## What is being asked
Copy every line of the records below where the word "empty" occurs.

Scene script records
╔══

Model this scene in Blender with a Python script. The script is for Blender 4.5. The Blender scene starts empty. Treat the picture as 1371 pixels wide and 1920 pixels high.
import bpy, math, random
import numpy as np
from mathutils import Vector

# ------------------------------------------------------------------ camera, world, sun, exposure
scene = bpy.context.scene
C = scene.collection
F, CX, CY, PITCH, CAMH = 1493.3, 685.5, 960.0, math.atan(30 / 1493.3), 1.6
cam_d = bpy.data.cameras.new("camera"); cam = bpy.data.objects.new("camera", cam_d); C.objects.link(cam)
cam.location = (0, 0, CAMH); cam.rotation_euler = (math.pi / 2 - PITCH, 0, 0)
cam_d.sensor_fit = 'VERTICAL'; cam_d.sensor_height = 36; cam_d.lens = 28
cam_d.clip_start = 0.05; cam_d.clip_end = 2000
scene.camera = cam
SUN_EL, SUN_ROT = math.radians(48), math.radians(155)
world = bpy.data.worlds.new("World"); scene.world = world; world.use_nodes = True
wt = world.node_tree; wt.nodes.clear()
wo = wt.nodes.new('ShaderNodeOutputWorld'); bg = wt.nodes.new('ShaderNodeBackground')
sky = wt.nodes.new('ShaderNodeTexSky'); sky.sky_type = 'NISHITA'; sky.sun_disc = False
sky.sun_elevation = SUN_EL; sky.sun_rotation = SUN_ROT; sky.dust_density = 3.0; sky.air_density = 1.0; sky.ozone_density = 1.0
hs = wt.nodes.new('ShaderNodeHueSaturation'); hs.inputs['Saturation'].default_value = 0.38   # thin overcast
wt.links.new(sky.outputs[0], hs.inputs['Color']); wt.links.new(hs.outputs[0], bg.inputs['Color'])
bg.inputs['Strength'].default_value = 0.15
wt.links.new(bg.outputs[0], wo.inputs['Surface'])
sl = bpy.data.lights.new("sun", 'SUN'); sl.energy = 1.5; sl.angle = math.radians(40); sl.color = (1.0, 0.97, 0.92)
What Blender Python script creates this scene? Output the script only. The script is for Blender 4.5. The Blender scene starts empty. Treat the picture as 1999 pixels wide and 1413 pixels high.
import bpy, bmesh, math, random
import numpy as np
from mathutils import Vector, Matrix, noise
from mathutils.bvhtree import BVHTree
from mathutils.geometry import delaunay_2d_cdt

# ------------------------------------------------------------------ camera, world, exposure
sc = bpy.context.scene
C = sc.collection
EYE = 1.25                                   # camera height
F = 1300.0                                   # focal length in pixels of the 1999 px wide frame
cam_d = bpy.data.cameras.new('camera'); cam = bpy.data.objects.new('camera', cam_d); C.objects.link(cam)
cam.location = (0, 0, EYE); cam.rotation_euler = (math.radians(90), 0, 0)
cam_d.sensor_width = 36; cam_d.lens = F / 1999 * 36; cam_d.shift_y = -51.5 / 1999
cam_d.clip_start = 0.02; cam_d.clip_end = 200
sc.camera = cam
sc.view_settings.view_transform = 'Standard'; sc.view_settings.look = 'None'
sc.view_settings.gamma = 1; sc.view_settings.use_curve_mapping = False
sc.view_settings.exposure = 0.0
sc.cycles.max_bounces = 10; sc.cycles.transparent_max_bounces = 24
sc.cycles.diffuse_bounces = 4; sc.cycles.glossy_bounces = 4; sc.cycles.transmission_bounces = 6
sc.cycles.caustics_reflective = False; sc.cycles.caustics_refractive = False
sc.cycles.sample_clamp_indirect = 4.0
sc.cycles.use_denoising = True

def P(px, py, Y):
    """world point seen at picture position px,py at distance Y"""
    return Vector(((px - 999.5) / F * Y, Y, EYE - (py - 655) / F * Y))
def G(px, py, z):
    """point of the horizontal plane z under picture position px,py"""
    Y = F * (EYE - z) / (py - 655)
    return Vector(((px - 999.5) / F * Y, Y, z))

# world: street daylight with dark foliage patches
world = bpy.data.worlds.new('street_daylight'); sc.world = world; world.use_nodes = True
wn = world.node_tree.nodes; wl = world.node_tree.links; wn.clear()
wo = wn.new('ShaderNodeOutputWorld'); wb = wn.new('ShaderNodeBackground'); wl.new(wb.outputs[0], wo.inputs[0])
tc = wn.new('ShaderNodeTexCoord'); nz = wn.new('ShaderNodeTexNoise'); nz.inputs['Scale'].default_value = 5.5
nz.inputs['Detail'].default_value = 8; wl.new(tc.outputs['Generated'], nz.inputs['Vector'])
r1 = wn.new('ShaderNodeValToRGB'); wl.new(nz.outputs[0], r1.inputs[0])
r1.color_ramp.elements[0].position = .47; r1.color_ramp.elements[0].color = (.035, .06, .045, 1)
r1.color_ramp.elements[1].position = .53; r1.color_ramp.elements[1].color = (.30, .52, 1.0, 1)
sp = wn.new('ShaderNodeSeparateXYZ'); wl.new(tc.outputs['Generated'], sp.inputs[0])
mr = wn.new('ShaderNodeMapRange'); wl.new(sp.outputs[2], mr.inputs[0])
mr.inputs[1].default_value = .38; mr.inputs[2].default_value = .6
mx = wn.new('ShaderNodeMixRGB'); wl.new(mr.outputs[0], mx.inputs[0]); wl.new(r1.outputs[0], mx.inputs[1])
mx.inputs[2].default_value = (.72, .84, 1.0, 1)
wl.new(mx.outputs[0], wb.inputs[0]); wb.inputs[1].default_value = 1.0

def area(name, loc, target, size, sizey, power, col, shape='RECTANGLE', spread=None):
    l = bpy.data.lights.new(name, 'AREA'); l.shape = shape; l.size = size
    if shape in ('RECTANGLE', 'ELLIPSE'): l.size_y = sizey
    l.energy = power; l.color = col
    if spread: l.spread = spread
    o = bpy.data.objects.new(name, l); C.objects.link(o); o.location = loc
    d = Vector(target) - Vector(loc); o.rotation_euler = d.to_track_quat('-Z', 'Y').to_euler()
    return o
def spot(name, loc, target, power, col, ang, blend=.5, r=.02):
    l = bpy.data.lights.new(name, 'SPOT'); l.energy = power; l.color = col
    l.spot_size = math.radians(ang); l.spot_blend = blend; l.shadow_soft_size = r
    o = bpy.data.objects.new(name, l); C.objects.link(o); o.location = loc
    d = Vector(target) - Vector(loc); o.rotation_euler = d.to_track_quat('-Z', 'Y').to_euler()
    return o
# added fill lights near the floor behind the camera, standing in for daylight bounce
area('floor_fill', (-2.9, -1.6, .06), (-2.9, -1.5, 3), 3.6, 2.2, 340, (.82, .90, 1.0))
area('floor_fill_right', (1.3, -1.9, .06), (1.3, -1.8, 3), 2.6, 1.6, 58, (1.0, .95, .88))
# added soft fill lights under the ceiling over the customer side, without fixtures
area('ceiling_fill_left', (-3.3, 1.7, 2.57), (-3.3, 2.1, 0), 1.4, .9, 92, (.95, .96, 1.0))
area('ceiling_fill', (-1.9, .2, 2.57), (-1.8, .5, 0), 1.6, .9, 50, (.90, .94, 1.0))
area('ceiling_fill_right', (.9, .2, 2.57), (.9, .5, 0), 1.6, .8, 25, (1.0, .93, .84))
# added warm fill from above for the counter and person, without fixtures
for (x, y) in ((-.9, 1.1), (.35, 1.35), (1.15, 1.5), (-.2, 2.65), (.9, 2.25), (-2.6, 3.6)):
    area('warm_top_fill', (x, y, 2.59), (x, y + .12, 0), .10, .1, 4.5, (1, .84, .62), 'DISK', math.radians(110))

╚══

## Reply
Model this scene in Blender with a Python script. The script is for Blender 4.5. The Blender scene starts empty. Treat the picture as 1371 pixels wide and 1920 pixels high.
What Blender Python script creates this scene? Output the script only. The script is for Blender 4.5. The Blender scene starts empty. Treat the picture as 1999 pixels wide and 1413 pixels high.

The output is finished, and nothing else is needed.